Artist Deb Sokolow at work in her Chicago studio. (Robin Amer)

I produced a lot of stories this past fall and winter, but did a bad job of sharing them here. I’m finally getting to that, so you’ll see a few posts from me today.

Here is the first. Art/Work is a monthly profile series I launched in September 2011. Each piece features a contemporary visual artist exhibiting in Chicago talking about the inspiration and perspiration behind their creative endeavors.

Coming as I do from a visual arts background, this series has been especially fun to produce. I love spending time in peoples’ studios, and I love demystifying art and artists for a public audience. I think a lot of people have this notion that art is something that just emerges fully formed from the mind of some “genius,” rather than something that takes a ton of labor to create. Making art is work, and it takes a lot of trial and error and a lot of experimentation to get something right. It can take years for ideas to percolate, crystallize and develop.

Here are my four favorite pieces from the series so far. They include a primate-obsessed photographer who secretly wishes she was a scientist, a painter with a sense of humor and bona fide conspiracy theorist. I’ll post the next few as I produce them.

If you have trouble with the Vimeo links, you can see the whole series as it first appeared on here.

Spaghetti and ‘Cubist cokeheads’? Artist Scott Reeder seduces with humor.

With his “Cubist Cokeheads” and spaghetti on canvas, Scott Reeder is a funny painter, following in the footsteps of modern artists like Duchamp who challenged the art establishment with humor. But his new show at the MCA is less a challenge to – and more of a conversation with – the great painters of the past.

Art? Yes. Conspiracy? Maybe. Artist Deb Sokolow makes conspiracy theories come alive in graphic style.

Chicago artist Deb Sokolow creates giant narrative drawings that explore conspiracy theories great and small. Is she paranoid? Maybe.

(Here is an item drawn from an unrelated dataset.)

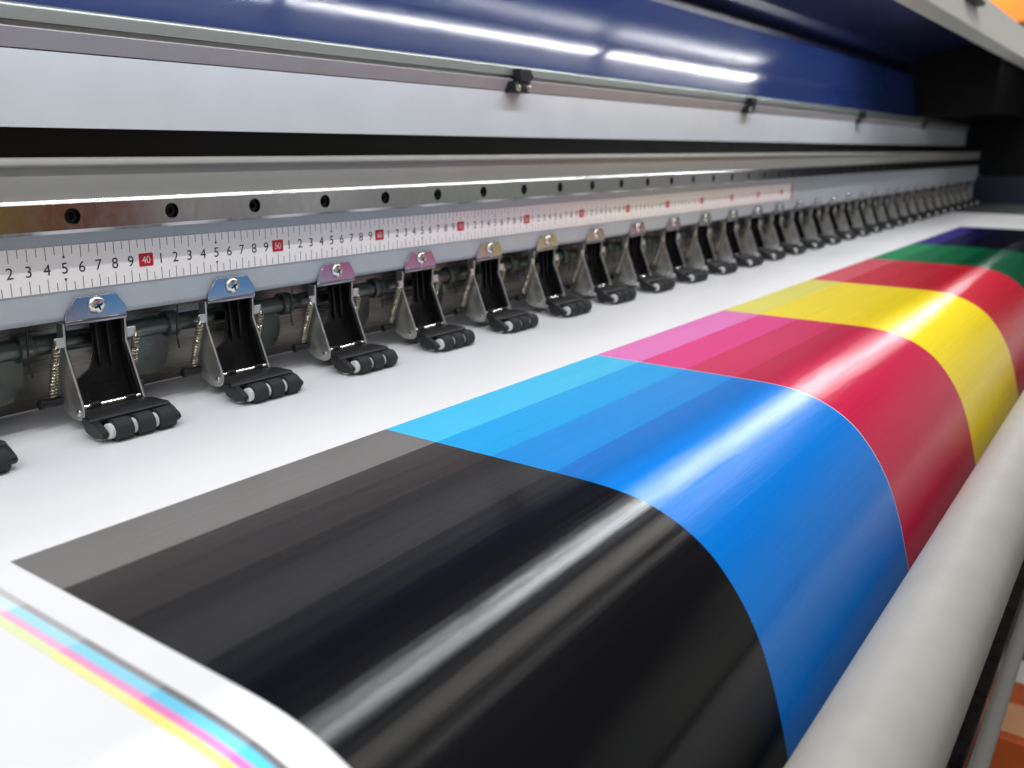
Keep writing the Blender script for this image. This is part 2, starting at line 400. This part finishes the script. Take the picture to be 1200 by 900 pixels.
# ------------------------------------------------------------------ measuring tape on the beam
tp = tag(empty('measuring_tape', (.37, -.0003, 0)), 'white centimetre ruler tape with red decade marks stuck along the grey beam', 'ruler')
def tpart(o): return at_loc(o, tp)
zt, zb = .0122, -.0127
tpart(MB().box(-.40, 1.149, -.0005, -.0001, zb, zt).build('tape_strip', M['tape'], tp))
tk = MB()
y0, y1 = -.00058, -.00046
for i in range(0, 2 * 116):
    x = -.399 + .005 * i
    cm = round((x + .4) * 100 * 2)
    full = i % 2 == 0
    T = 0.1 + i * .5
# ticks at every half centimetre
for i in range(2, 309):
    x = -.40 + .005 * i
    full = i % 2 == 0
    lt = .0070 if full else .0046
    if full and (i // 2) % 5 == 0 and (i // 2) % 10 != 0: lt = .0052
    w = .00016
    tk.box(x - w, x + w, y0, y1, zt - .0002 - lt, zt - .0002)
    tk.box(x - w, x + w, y0, y1, zb + .0002, zb + .0002 + lt)
    if full and (i // 2) % 10 == 5:
        for s_, zz in ((1, zt - .0056), (-1, zb + .0056)):
            tk.add([(x - .0009, y0, zz - s_ * .0012), (x + .0009, y0, zz - s_ * .0012), (x, y0, zz + s_ * .0008)], [(0, 1, 2)])
tpart(tk.build('tick_marks', M['num'], tp, smooth=0, fix=False))
def glyph(txt, size):
    cu = bpy.data.curves.new('glyph', 'FONT'); cu.body = txt; cu.size = size; cu.align_x = 'CENTER'; cu.align_y = 'CENTER'
    o = bpy.data.objects.new('glyph', cu); COL.objects.link(o)
    bpy.context.view_layer.update()
    me = bpy.data.meshes.new_from_object(o.evaluated_get(bpy.context.evaluated_depsgraph_get()))
    vs = [tuple(v.co) for v in me.vertices]; fs = [tuple(p.vertices) for p in me.polygons]
    bpy.data.objects.remove(o); bpy.data.curves.remove(cu); bpy.data.meshes.remove(me)
    cx = (min(v[0] for v in vs) + max(v[0] for v in vs)) / 2; cy = (min(v[1] for v in vs) + max(v[1] for v in vs)) / 2
    return [(v[0] - cx, v[1] - cy) for v in vs], fs
G = {str(d): glyph(str(d), .0088) for d in range(1, 10)}
nm = MB()
zc_t = -.0002
for T in range(1, 155):
    x = -.40 + .01 * T
    if T % 10:
        vs, fs = G[str(T % 10)]
        nm.add([(x + a * .98, -.00062, zc_t + c) for a, c in vs], fs)
tpart(nm.build('numerals', M['num'], tp, smooth=0, fix=False))
def rrect(w, h_, r):
    pts = []
    for cx, cz, a0 in ((w - r, h_ - r, 0), (-w + r, h_ - r, 90), (-w + r, -h_ + r, 180), (w - r, -h_ + r, 270)):
        pts += [(cx + r * math.cos(math.radians(a0 + 90 * i / 5)), cz + r * math.sin(math.radians(a0 + 90 * i / 5))) for i in range(6)]
    return pts
for T in range(10, 155, 10):
    x = -.40 + .01 * T
    p = tpart(MB().prism_y([(x + a, zc_t + c) for a, c in rrect(.0047, .0039, .0007)], -.00066, -.00052).build('decade_mark', M['red'], tp, smooth=0))
    vs, fs = glyph(str(T), .0062)
    k = .9 if T < 100 else .72
    MB().add([(x + a * k, -.00072, zc_t + c) for a, c in vs], fs).build('number', M['hub'], p, smooth=0, fix=False)
tpart(MB().box(1.1435, 1.1495, -.00075, -.00005, zb - .0006, zt + .0006).build('red_end_mark', M['red'], tp))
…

That doesn’t mean your postman isn’t really a drug smuggler.

With ordinary objects, artist Laura Letinsky instills – and questions – photographic desire

Through still life images both lush and disorienting, photographer Laura Letinsky explores her own love-hate relationship with images of domestic perfection.

Through primates, the evolutionary origins of war

In her photo series The Four Year War at Gombe, artist Alison Ruttan follows the roots of human conflict back to our primate ancestors.